Sesaat sebelum pengundian nomor urut Capres-Cawapres kemarin, Minggu (01/06) di gedung KPU, ada sebuag peristiwa ‘besar’ yang luput dari ulasan media. Peristiwa yang saya maksud adalah ketika Capres Prabowo menyalami Mantan Presiden Megawati Soekarnoputri yang didahului salam hormat khas militer oleh Prabowo. Bahkan pada berikutnya, Prabowo juga menyalami Luhut Panjaitan dan dengan cara hormat ala militer pula, meski sebelumnya Luhut begitu gencar melayangkan kritikan pedas pada Prabowo yang menjurus negatif campaign.
Padahal siapapun tahu, hubungan Prabowo dan Megawati memanas pasca Megawati dianggap melanggar perjanjian batu tulis yang mengharuskan Mega dan PDI-P nya mendukung Prabowo dalam pilpres 2014 ini. Karena pada faktanya, Megawati justru mendaulat Joko Widodo sebagai Capres yang diusungnya sendiri.
Imbas dari pengingkaran tersebut, Prabowo tak bisa menyembunyikan kemarahannya sehingga di setiap kampanye, ia kerap melontarkan sindiran pada kubu Megawati dan Jokowi. Dengan gayanya yang orator ulung, ia kerap mengingatkan akan pentingnya menjunjung fatsun-fatsun politik yang sudah disepakati.
Melihat dengan mata kepala sendiri lewat tayangan televisi secara live tentang sikap Prabowo kemarin, saya jadi ingat apa yang dilakukan oleh Gus Dur pada mantan Presiden Soeharto. Kala itu, ketika Soeharto dijatuhkan oleh gerakan reformasi, ia dan keluarga besarnya seakan ‘dikucilkan’ oleh publik. Tokoh-tokoh politik nasional tak ada yang mendekat pada Soeharto karena menghindari hujatan massal dari publik.

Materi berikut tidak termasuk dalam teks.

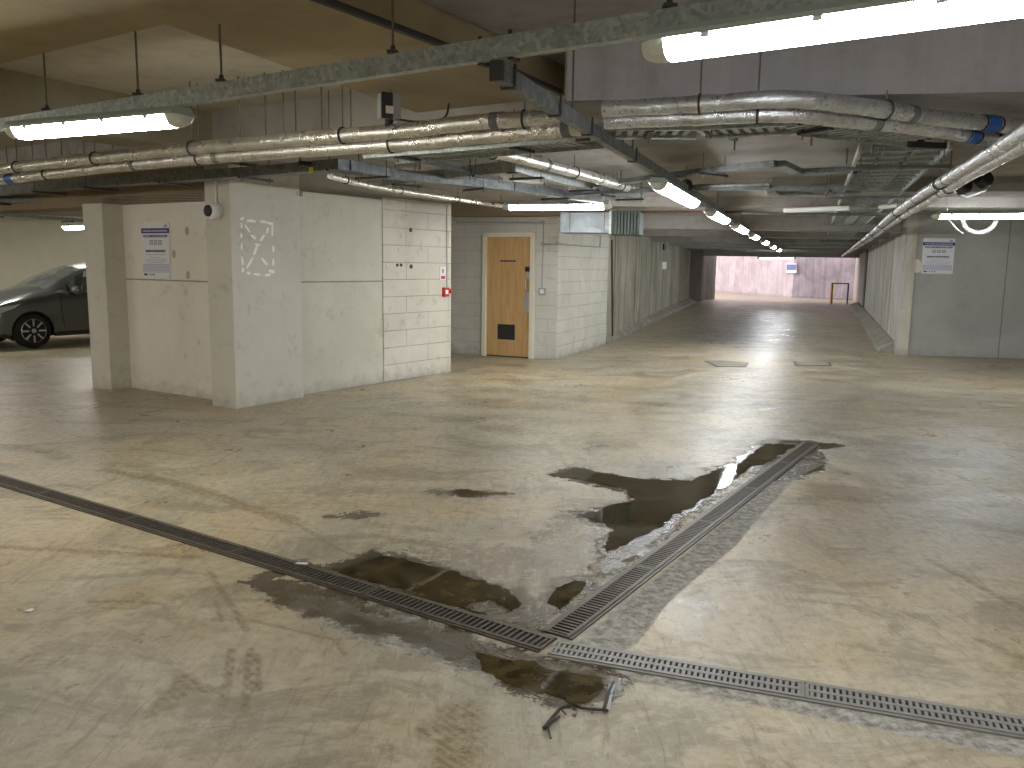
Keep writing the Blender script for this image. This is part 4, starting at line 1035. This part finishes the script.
# manhole covers, litter, twigs
for (c4, lb) in ((((704,361),(722,360.5),(749,363),(746,367),(716,367)), 'rectangular iron inspection cover in the floor at the corridor mouth'), (((793,361.5),(830,362.5),(832,366),(796,366)), 'small inspection cover right of its neighbour at the corridor mouth')):
    P = [at(x, y) for x, y in c4]; ce = sum(P, Vector())/len(P)
    r = thing('inspection_cover', lb, 'cover', ce)
    obj('frame', MB().prism([p.xy for p in P], 0, .004), M['dkmetal'], r); obj('lid', MB().prism([(ce+(p-ce)*.88).xy for p in P], .004, .007), M['kerb'], r)
lt = MB(); c = at(29.5,611); lt.v = []; lt.prism([(c+Vector(v)).xy for v in ((-.018,-.01,0),(.012,-.018,0),(.02,.008,0),(.0,.016,0))], .001, .006); o = obj('paper_scrap', lt, M['board']); tag(o, 'tiny white scrap of litter on the bare floor, left foreground', 'litter')
lt = MB(); c = at(301,566); lt.prism([(c+Vector(v)).xy for v in ((-.03,-.006,0),(.03,-.012,0),(.036,.008,0),(-.02,.012,0))], .012, .016); o = obj('paper_scrap', lt, M['board']); tag(o, 'small white scrap lying on the left drain grating', 'litter')
tw = [[(544,731),(560,712),(573,707),(582,712),(608,713)], [(604,712),(608,697),(613,684)], [(545,731),(552,724),(559,719)]]
mb = MB()
for i, t_ in enumerate(tw):
    P = [at(x, y)+Vector((0,0,.010+.004*(k%2))) for k, (x, y) in enumerate(t_)]
    mb.tube(P, [.007-.003*(k/len(P)) for k in range(len(P))], 7)
for a, b in (((561,712),(566,716)),((573,707),(568,703)),((548,729),(551,740)),((609,697),(614,694))): mb.tube([at(*a)+Vector((0,0,.01)), at(*b)+Vector((0,0,.006))], .003, 5)
o = obj('twig', mb, plain('wet_bark', (.025,.018,.012), .4)); tag(o, 'wet dark twigs lying below the drain junction', 'twig')
gl = MB().bar(at(606,712)+Vector((0,0,.008)), at(612,686)+Vector((0,0,.008)), .022, .004); o = obj('plastic_strip', gl, M['grey']); tag(o, 'grey plastic strip beside the wet twigs', 'litter')

# ------------------------------------------------------------------ parked car
def build_car():
    fw = at(35,348.5); hd = Vector((-.5,-.866,0)); hd = Vector((-math.sin(math.radians(36)), -math.cos(math.radians(36)), 0))   # heading
    lat = Vector((-hd.y, hd.x, 0))
    if lat.dot(-fw) < 0: lat = -lat       # towards the camera
    HW = .86
    # local frame: X = backwards from the nose, Y = lateral (towards camera +), Z up
    wf = .80; wr = 3.29
    org = fw - lat*(HW-.02) + hd*wf
    ang = math.atan2(-hd.y, -hd.x)
    root = thing('car', 'dark grey hatchback parked behind the pale pillar on the left', 'car', org, (0,0,ang))
    flip = 1 if (Matrix.Rotation(ang,3,'Z') @ Vector((0,1,0))).dot(lat) > 0 else -1
    def loc(o): o.matrix_parent_inverse = Matrix.Identity(4)
    def lobj(nm, mb, mat, par=root, smooth=True, **k):
        o = obj(nm, mb, mat, None, smooth, **k); o.parent = par; return o
    paint = NT('grey_metallic_paint'); paint.base((.14,.145,.15)); paint.b.inputs['Metallic'].default_value = .6; paint.rough(.28); paint.b.inputs['Coat Weight'].default_value = .8; paint.b.inputs['Coat Roughness'].default_value = .05
    glass = NT('car_glass'); glass.base((.80,.90,.86)); glass.rough(.02); glass.b.inputs['Transmission Weight'].default_value = .9; glass.b.inputs['IOR'].default_value = 1.1
    glass.b.inputs['Coat Weight'].default_value = 1.0
    tyre = plain('tyre_rubber', (.012,.012,.012), .7); alloy = plain('alloy', (.65,.66,.68), .28, .9); trim = M['black']
    lerp = lambda T, x: T[0][1] if x <= T[0][0] else T[-1][1] if x >= T[-1][0] else next(a[1]+(b[1]-a[1])*(lambda t: t*t*(3-2*t) if len(a) > 2 else t)((x-a[0])/(b[0]-a[0])) for a, b in zip(T, T[1:]) if a[0] <= x <= b[0])
    zb = [(0,.32),(.25,.22),(.5,.20),(3.6,.22),(4.0,.34)]
    zbelt = [(0,.60),(.12,.70),(.45,.80),(1.0,.90),(1.6,.955),(2.6,1.0),(3.5,1.06),(3.9,1.02),(4.0,.90)]
    ztop = [(0,.62),(.12,.73),(.45,.86),(.9,.985),(1.12,1.03),(1.45,1.22),(1.85,1.39),(2.2,1.455),(2.6,1.47),(3.1,1.45),(3.5,1.37),(3.8,1.16),(3.95,.98),(4.0,.90)]
    hw = [(0,.52),(.08,.66),(.3,.79),(.7,.855),(1.4,.865),(3.2,.86),(3.7,.80),(4.0,.66)]
    hr = [(0,.42),(.3,.62),(.9,.68),(1.12,.66),(1.6,.60),(2.6,.58),(3.5,.55),(4.0,.5)]
    xs = [i*.04 for i in range(101)]
    def section(x):
        b, be, t, w, r = [lerp(T, x) for T in (zb, zbelt, ztop, hw, hr)]
        t = max(t, be+.005); P = []
        P.append((0, b)); P.append((w*.85, b)); P.append((w*.97, b+.06))
        for k in range(1, 9):
            f = k/8; z = b+.06+(be-b-.06)*f; bulge = w*(.97+.03*math.sin(f*math.pi)) if f < .92 else w*.955
            if .25 < f < .35: bulge -= .012
            P.append((bulge, z))
        for k in range(1, 7):
            f = k/6; P.append((w*.955+(r-w*.955)*f**1.15, be+(t-be)*(1-(1-f)**1.25)))
        for k in (1, 2, 3): P.append((r*(1-k/3.), t+.045*math.sin(k/3*math.pi/2)))
        return P
    rows = [section(x) for x in xs]; n = len(rows[0])
    idx_belt0 = 10; idx_roof = 16
    body = {}; 
    wheels = ((wf,), (wr,))
    RA = .345; ZC = .31
    def vert(i, j, s):
        y, z = rows[i][j]; x = xs[i]
        if j >= 1 and j <= 10:
            for wc in (wf, wr):
                dx, dz = x-wc, z-ZC; d = math.hypot(dx, dz)
                if d < RA and d > RA*.66: x += dx*(RA/d-1); z += dz*(RA/d-1)
        return (x, y*s*flip, z)
    def cls(i, j):
        x = (xs[i]+xs[i+1])/2
        for wc in (wf, wr):
            if j <= 10:
                pts = [rows[a][b] for a in (i,i+1) for b in (j,j+1)]; d = [math.hypot(xs[a]-wc, rows[a][b][1]-ZC) for a in (i,i+1) for b in (j,j+1)]
                if max(d) < RA*1.0 and j >= 1: return None
        if 10 <= j <= 15:
            f = (j-10)/6
            if 10 <= j < 15:
                xa = 1.12 + .80*((j-10)/6)
                if xa < x < 3.35 - .28*(j-10)/6:
                    if abs(x-2.42) < .05 or abs(x-1.47) < .03 and j < 13: return 'trim'
                    return 'glass'
            return 'body'
        if j > 15 and 1.14 < x < 1.86: return 'screen'
        if j > 15 and 3.52 < x < 3.86: return 'screen'
        return 'body'
    groups = {'body': MB(), 'glass': MB(), 'screen': MB(), 'trim': MB()}
    maps = {k: {} for k in groups}
    for s in (1, -1):
        for i in range(len(xs)-1):
            for j in range(n-1):
                c = cls(i, j)
                if c is None: continue
                mb = groups[c]; mp = maps[c]; f = []
                for a, b in ((i,j),(i+1,j),(i+1,j+1),(i,j+1)):
                    key = (a, b, s if rows[a][b][0] > 1e-6 else 0)
                    if key not in mp: mp[key] = len(mb.v); mb.v.append(vert(a, b, s))
                    f.append(mp[key])
                if s == -1: f.reverse()
                mb.f.append(f); mb.uv.append(None)
    bd = groups['body']
    for i0 in (0, len(xs)-1):      # nose and tail closing
        for s in (1, -1):
            pts = [vert(i0, j, s) for j in range(n)]; k = len(bd.v); bd.v += pts; bd.f.append(list(range(k, k+n))); bd.uv.append(None)
    ob = lobj('body_shell', bd, paint.m)
    lobj('side_windows', groups['glass'], glass.m); lobj('windscreen', groups['screen'], glass.m); lobj('door_pillar', groups['trim'], trim)
    # dark cabin, wheel wells, underside
    inn = MB(); inn.box((2.2, 0, .62), (2.4, 1.50, .55)); lobj('cabin_floor', inn, trim, smooth=False)
    for yy in (-.37, .37):
        lobj('seat', MB().box((2.05, yy, .93), (.14, .46, .55), M=Matrix.Rotation(.2, 3, 'Y')).box((2.12, yy, 1.26), (.10,.26,.17)), trim, bevel=.03, smooth=False)
    lobj('dashboard', MB().box((1.3, 0, .88), (.4, 1.3, .14)), trim, bevel=.03, smooth=False)
    lobj('steering_wheel', MB().tube([(1.62+.06*math.sin(t), .37*flip*-1+.18*math.cos(t), 1.0+.17*math.sin(t)) for t in [k*math.pi/10 for k in range(20)]], .015, 6, closed=True), trim)
    well = MB()
    for wc in (wf, wr): well.box((wc, 0, .42), (.64, 1.36, .5))
    lobj('wheel_well', well, trim, smooth=False)
    Mw = Matrix.Rotation(math.pi/2*-flip, 3, 'X')
    for wc in (wf, wr):
        for s in (1, -1):
            yo = s*flip*(HW-.10)
            Mx = Matrix.Rotation(-math.pi/2 if s*flip > 0 else math.pi/2, 3, 'X')
            c = Vector((wc, yo, .31))
            t = lobj('wheel', MB().lathe([(.19,.09),(.235,.095),(.285,.09),(.308,.06),(.31,-.06),(.285,-.10),(.2,-.1)], c, M=Mx, seg=36), tyre)
            def sub(nm, mb, mat, smooth=True): 
                o = obj(nm, mb, mat, None, smooth); o.parent = t; return o
            sub('rim', MB().lathe([(.195,.02),(.215,.09),(.205,.1),(.195,.085),(.185,.03)], c, M=Mx, seg=36), alloy)
            sub('brake_disc', MB().lathe([(.14,.0),(.14,.02)], c, M=Mx, seg=24), M['dkmetal'])
            sp_ = MB()
            for k in range(8):
                a = k*math.pi/4; e1 = Mx @ Vector((math.cos(a), math.sin(a), 0)); e2 = Mx @ Vector((math.cos(a+.13), math.sin(a+.13), 0)); nz = Mx @ Vector((0,0,1))
                sp_.bar(c+e1*.03+nz*.078, c+(e1)*.20+nz*.088, .030, .018, up=nz)
            sub('spokes', sp_, alloy, False); sub('hub_cap', MB().lathe([(.045,.06),(.04,.095),(.02,.1)], c, M=Mx, seg=16), alloy)
    for s in (1, -1):
        y = s*flip
        mm = lobj('door_mirror', MB().lathe([(.02,-.11),(.07,-.09),(.085,0),(.075,.08),(.03,.11)], (1.52, y*.98, 1.01), seg=14, M=Matrix.Rotation(math.pi/2,3,'X') @ Matrix.Diagonal((.8,.95,1)).to_3x3()), paint.m)
        o = obj('mirror_foot', MB().box((1.5, y*.875, .95), (.13,.10,.05)), trim, None, False); o.parent = mm
        hl = MB(); 
        pts = [(.10,.655,.60),(.16,.73,.70),(.62,.835,.79),(.50,.835,.715),(.22,.775,.60)]
        hl.quad([(a, y*b*1.012, c_) for a, b, c_ in pts]); hl.quad([(a+.01, y*(b*1.012-.03), c_) for a, b, c_ in pts])
        lm = plain('headlamp', (.75,.78,.80), .12, .5); lobj('headlight', hl, lm, smooth=False)
        lobj('door_handle', MB().box((2.25, y*.872, .84), (.17,.03,.028)), paint.m, bevel=.008)
        lobj('door_seam', MB().tube([(1.32, y*.868, .34),(1.28, y*.870, .7),(1.30, y*.84, .93)], .004, 5).tube([(2.42, y*.868, .34),(2.44, y*.870, .7),(2.42, y*.84, .98)], .004, 5), trim)
        lobj('sill_trim', MB().box((2.05, y*.80, .24), (1.75,.09,.08)), trim, smooth=False)
    lobj('front_grille', MB().box((.03, 0, .42), (.10, .78, .16)), trim, bevel=.02, smooth=False)
    lobj('number_plate', MB().box((-.03, 0, .50), (.02,.52,.11)), M['board'], smooth=False)
build_car()

# ------------------------------------------------------------------ world and view
w = bpy.data.worlds.new('world'); S.world = w; w.use_nodes = True
w.node_tree.nodes['Background'].inputs[0].default_value = (1.0, .90, .98, 1); w.node_tree.nodes['Background'].inputs[1].default_value = 1.9
S.view_settings.view_transform = 'Standard'; S.view_settings.look = 'None'; S.view_settings.exposure = 0.5; S.view_settings.gamma = 1; S.view_settings.use_curve_mapping = False
cy = S.cycles; cy.use_denoising = True; cy.denoising_prefilter = 'ACCURATE'; cy.max_bounces = 8; cy.diffuse_bounces = 5; cy.glossy_bounces = 4; cy.transmission_bounces = 6; cy.sample_clamp_indirect = 8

Namun tidak dengan Gus Dur. Gus Dur justru tanpa beban beberapa kali mendatangi Soeharto di Cendana. Beliau seakan melawan arus karena di saat yang sama Soeharto benar-benar dihujat dan dikucilkan oleh gerakan reformasi tadi.
Lalu, apa yang melatarbelakangi Gus Dur mendatangi Soeharto? Dengan lugas beliau menjelaskan bahwa bagaimanapun, Soeharto masih mempunyai begitu banyak pendukung di belakangnya. Gus Dur hawatir jika Soeharto terus dihujat dan tidak diorangkan, mereka para pendukungnya akan marah dan membuat kekacauan di seantero negeri ini. Jadi kedatangan Gus Dur adalah usaha mengerem potensi laju kekacauan dari para pendukung Soeharto yang mungkin saja sakit hati dan marah karena Soeharto terus dihujat sana-sini.
Begitu pula dengan yang dilakukan Prabowo di gedung KPU kemarin, meski ada rasa kecewa dan marah pada Megawati dan Jokowi, namun ia dengan begitu kesatria tetap menjabat tangan Megawati yang didahului dengan salam hormat ala militernya.
Prabowo seakan juga ingin membuat keseimbangan dalam perpolitikan tanah air di mana persaingan terasa begitu sengit. Ia tak perlu berucap lantang di depan publik bahwa ia ingin membuat harmonisasi hubungan dengan Megawati dan kondisi politik nasional agar masyarakat yang di bawah juga sama-sama akur dalam persaingan yang sehat. Tapi Prabowo langsung menunjukkan dengan perbuatan di depan jutaan mata calon pemilih tentang aktualisasi dari keseimbangan dan harmonisasi itu sendiri.